**Dataset excerpt**:

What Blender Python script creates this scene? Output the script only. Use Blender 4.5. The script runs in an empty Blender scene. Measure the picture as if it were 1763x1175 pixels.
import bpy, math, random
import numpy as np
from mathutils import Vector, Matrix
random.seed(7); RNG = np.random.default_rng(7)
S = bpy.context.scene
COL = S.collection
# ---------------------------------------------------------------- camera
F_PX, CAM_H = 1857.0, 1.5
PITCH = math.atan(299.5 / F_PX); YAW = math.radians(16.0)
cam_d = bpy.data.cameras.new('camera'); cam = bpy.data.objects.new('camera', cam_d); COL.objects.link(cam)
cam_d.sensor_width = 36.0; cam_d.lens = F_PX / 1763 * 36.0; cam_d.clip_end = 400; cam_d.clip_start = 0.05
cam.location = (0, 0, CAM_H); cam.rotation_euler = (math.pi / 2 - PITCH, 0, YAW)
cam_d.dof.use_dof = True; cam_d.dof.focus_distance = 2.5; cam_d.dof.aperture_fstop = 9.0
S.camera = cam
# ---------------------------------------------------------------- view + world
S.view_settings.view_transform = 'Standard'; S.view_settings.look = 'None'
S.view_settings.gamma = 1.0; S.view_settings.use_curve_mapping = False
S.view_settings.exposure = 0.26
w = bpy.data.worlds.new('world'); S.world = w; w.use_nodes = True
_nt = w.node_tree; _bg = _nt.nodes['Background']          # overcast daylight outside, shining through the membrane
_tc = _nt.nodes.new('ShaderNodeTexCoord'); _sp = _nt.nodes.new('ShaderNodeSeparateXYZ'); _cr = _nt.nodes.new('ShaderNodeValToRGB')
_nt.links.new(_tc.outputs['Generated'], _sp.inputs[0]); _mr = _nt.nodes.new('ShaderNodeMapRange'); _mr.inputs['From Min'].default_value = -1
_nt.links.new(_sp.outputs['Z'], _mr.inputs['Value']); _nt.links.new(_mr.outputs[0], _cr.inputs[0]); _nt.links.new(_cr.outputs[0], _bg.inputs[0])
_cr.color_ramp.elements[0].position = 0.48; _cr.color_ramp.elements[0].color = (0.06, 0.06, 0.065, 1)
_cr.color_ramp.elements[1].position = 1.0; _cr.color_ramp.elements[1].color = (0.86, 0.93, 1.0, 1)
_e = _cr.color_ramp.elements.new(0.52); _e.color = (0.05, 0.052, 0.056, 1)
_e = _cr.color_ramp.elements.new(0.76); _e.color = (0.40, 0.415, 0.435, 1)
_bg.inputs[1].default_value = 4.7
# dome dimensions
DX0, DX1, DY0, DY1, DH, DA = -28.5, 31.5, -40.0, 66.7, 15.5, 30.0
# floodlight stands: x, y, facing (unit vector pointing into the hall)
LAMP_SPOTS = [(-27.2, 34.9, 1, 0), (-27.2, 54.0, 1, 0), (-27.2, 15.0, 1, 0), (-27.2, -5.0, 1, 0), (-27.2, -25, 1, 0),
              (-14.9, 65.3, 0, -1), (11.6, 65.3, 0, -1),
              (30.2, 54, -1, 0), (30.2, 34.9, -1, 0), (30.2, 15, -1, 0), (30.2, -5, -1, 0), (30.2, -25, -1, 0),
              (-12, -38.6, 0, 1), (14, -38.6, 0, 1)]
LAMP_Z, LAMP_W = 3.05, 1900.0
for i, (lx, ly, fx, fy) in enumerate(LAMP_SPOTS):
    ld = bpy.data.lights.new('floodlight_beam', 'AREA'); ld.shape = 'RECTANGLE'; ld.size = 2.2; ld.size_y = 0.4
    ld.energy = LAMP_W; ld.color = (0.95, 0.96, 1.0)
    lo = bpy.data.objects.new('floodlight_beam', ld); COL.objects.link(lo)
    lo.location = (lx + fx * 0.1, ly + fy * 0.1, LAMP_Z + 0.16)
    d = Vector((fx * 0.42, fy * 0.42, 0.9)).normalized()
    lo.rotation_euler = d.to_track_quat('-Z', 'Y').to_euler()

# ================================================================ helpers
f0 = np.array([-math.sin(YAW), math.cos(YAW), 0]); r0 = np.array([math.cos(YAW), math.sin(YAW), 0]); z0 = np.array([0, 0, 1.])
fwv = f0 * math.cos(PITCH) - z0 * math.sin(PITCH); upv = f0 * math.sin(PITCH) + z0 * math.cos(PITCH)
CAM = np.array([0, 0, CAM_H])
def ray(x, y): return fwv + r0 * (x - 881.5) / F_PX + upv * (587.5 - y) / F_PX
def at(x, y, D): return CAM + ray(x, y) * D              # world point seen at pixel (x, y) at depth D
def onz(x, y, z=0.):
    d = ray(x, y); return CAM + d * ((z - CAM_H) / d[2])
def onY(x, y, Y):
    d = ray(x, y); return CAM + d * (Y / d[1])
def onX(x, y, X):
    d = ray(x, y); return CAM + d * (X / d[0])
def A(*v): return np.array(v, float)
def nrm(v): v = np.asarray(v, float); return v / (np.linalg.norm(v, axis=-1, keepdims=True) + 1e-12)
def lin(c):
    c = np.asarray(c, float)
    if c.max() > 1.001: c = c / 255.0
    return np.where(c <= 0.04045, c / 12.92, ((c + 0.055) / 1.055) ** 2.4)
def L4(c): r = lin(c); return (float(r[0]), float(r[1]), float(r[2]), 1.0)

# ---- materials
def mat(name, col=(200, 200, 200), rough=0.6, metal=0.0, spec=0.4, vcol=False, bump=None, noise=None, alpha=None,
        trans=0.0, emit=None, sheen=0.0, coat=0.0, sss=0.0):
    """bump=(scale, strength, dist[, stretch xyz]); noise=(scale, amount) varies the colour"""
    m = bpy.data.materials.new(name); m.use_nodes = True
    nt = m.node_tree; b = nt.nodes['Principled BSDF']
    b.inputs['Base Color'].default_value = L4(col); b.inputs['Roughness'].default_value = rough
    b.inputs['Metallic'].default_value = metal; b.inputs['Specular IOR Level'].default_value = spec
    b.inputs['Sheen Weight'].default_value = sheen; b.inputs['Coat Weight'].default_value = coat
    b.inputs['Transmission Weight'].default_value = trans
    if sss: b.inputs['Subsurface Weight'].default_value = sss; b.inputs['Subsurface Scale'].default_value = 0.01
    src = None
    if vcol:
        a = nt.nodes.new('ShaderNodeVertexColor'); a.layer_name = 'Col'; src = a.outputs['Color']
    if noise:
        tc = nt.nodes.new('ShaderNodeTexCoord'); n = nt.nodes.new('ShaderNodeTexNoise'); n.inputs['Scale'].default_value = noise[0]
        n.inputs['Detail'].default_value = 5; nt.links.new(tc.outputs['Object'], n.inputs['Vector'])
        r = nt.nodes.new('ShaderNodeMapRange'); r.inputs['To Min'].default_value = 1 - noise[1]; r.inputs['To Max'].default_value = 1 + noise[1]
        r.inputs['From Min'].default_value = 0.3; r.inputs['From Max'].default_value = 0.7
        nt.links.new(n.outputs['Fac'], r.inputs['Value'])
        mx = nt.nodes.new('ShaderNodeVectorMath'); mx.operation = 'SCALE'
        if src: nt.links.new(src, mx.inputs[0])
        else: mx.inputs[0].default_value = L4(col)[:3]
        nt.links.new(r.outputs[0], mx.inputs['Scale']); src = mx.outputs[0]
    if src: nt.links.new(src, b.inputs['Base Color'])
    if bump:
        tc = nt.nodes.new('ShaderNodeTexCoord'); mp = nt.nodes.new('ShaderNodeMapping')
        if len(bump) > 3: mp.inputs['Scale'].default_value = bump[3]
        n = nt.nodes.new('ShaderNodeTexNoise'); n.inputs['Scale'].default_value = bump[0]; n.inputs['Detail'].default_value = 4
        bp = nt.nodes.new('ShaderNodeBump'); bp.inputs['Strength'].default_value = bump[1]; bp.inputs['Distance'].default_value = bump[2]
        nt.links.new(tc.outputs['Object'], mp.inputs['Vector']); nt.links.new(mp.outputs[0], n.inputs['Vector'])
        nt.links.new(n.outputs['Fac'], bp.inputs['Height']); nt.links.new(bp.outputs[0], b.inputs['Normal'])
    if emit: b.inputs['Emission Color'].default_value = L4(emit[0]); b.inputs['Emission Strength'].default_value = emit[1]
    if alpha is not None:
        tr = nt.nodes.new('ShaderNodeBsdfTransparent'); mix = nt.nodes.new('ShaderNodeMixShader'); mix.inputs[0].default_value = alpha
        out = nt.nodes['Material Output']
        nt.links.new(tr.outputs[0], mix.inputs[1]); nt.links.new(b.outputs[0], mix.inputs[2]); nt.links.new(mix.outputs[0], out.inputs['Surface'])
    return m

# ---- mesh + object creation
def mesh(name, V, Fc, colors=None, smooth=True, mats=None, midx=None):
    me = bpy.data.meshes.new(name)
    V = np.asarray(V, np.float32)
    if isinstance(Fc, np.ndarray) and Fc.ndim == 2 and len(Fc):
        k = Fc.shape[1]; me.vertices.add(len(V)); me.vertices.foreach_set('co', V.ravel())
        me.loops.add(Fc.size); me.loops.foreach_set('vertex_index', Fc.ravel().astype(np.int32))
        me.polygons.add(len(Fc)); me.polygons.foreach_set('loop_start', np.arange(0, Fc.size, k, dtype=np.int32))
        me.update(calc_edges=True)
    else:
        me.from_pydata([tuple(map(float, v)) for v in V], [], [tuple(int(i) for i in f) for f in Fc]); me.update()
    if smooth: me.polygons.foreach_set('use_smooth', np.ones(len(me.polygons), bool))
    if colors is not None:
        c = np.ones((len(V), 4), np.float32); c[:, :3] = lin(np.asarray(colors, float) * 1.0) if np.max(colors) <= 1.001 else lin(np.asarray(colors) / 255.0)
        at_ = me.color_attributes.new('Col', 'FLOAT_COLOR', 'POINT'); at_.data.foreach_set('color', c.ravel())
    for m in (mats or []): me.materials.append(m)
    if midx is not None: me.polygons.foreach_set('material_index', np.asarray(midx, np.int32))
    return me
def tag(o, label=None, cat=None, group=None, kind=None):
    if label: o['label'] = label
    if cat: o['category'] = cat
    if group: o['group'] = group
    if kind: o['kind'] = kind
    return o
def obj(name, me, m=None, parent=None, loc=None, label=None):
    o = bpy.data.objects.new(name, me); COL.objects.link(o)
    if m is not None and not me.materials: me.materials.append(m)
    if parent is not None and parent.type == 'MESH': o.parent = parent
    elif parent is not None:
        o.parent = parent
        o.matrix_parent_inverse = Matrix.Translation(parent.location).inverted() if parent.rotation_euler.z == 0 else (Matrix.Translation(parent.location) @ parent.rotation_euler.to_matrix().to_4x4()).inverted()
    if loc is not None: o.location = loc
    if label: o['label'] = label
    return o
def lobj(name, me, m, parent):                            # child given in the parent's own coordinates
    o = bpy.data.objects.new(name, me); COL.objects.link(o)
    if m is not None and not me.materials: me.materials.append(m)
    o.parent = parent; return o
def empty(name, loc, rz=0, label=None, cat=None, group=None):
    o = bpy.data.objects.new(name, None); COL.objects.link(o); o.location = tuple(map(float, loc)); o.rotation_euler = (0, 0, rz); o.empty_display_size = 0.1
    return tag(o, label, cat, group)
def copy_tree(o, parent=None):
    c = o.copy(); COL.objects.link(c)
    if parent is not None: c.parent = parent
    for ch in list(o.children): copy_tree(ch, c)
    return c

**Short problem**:
Select all lines in the listing above where the word "scene" appears, and show them.

**Full response**:
What Blender Python script creates this scene? Output the script only. Use Blender 4.5. The script runs in an empty Blender scene. Measure the picture as if it were 1763x1175 pixels.
S = bpy.context.scene